いや、そもそもロングホールトラッカーは重量級のスポーツバイクだ。東京都内のマンションに引っ越して、ロングホールトラッカーを自室まで持ち上げて運ぶことができるかどうか。

そもそも、浦安の場合よりも狭いマンションの部屋にロングホールトラッカーを保管することができるかどうか。

いや、ロングホールトラッカーをマンションの駐輪場に保管して、通勤時も普段使いするのであれば問題はない気がする。
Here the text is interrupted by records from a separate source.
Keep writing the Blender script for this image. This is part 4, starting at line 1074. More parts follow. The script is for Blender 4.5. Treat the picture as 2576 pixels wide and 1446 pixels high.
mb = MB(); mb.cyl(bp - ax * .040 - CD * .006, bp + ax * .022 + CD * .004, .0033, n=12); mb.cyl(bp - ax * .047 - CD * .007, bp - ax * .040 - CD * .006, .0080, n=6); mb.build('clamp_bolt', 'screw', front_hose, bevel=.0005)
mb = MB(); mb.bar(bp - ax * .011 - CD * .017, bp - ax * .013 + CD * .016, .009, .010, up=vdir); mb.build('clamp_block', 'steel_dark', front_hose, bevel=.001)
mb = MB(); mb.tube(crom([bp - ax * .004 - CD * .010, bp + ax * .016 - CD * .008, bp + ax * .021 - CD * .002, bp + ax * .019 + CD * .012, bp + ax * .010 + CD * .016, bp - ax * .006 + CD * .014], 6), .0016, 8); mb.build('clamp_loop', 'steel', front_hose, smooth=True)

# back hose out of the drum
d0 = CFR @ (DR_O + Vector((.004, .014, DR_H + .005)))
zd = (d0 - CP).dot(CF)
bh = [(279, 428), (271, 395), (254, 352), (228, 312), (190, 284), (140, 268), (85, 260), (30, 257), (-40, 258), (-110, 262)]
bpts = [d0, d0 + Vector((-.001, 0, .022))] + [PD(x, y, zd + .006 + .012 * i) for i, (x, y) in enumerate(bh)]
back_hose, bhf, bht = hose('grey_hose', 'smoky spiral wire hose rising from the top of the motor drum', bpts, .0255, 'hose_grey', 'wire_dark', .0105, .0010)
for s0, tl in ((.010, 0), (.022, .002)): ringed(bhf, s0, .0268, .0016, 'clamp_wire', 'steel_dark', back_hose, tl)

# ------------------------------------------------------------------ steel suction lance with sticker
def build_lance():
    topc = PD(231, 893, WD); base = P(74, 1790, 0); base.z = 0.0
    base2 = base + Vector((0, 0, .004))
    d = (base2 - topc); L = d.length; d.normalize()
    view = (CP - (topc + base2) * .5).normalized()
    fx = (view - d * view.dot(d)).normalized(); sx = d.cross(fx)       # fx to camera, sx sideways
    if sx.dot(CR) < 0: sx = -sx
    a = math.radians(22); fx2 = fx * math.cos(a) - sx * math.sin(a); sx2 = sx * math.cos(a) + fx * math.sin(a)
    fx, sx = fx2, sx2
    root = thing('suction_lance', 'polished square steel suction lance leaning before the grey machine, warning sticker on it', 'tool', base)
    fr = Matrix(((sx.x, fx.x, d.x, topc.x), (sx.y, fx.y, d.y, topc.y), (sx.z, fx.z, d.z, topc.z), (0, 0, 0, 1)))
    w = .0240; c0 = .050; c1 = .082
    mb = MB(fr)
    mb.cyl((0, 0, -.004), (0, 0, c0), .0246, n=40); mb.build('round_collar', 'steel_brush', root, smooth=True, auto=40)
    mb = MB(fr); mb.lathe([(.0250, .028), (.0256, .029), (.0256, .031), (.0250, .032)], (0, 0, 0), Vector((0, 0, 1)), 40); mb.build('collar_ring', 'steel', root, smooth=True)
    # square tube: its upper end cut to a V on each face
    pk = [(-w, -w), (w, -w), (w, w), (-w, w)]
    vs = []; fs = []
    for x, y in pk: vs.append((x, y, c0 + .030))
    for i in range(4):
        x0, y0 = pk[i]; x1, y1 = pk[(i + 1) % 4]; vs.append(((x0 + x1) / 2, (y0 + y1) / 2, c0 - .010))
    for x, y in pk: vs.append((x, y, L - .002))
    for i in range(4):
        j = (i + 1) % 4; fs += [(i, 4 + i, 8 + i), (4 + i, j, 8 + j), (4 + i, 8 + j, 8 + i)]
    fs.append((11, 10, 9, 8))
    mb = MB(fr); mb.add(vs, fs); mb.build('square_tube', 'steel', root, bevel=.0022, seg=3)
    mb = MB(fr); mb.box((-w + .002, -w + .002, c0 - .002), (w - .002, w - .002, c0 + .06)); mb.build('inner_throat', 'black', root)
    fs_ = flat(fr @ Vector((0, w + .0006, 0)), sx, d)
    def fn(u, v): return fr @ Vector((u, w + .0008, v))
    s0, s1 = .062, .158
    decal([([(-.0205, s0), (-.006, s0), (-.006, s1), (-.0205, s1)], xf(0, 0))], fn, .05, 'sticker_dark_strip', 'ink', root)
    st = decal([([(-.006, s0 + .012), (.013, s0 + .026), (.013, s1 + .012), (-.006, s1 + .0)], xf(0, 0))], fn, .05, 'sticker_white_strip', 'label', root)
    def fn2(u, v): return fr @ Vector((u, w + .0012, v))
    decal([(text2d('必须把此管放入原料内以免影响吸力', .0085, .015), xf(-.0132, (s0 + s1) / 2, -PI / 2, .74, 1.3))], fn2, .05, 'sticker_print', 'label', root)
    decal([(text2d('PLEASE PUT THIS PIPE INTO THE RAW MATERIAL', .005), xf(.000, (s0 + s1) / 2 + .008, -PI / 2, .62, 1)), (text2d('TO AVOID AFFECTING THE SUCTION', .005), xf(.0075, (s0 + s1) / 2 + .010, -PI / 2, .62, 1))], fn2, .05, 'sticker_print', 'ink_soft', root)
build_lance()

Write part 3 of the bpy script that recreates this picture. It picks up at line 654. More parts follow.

思考をフル回転しているのに、なかなか結果にたどり着かない。

趣味とはいえ、なかなか思った通りに事が進まないものだな。

色々と試行錯誤した結果、リムブレーキのクロモリロードバイクに28Cのタイヤを履かせるという結論に至り、すなわち現在のスタイルが最適解だったということにもなりかねない。

これは一体、どうしたものか。

まあ、今すぐ結論を出す必要はないな。

浦安を脱出するまでには、まだまだ時間がある。

出来る限りの選択肢を考えてみて、やはり現在のスタイルが適しているのなら、それを終の自転車生活としよう。

しかしながら、終の自転車生活を固定するには早いと思うので、残りの人生で解を探すことも意義がありそうだな。

趣味の場合には、仕事をリタイアしてからの生活を考えるのではなくて、現在の延長線のまま進んでいくと考えた方がいいのかもしれない。

だとすれば、仕事の有無とか、家庭の変化とか、そのようなことをあまり深く考えなくてもいいというわけか。

市販品で色々と悩むよりも、ビルダーに相談してオーダーメイドでフレームを製作してもらった方が話が早いかもしれない。

あまり希望が持てない人生だと思っていたけれど、小さな楽しみが残っていたようだ。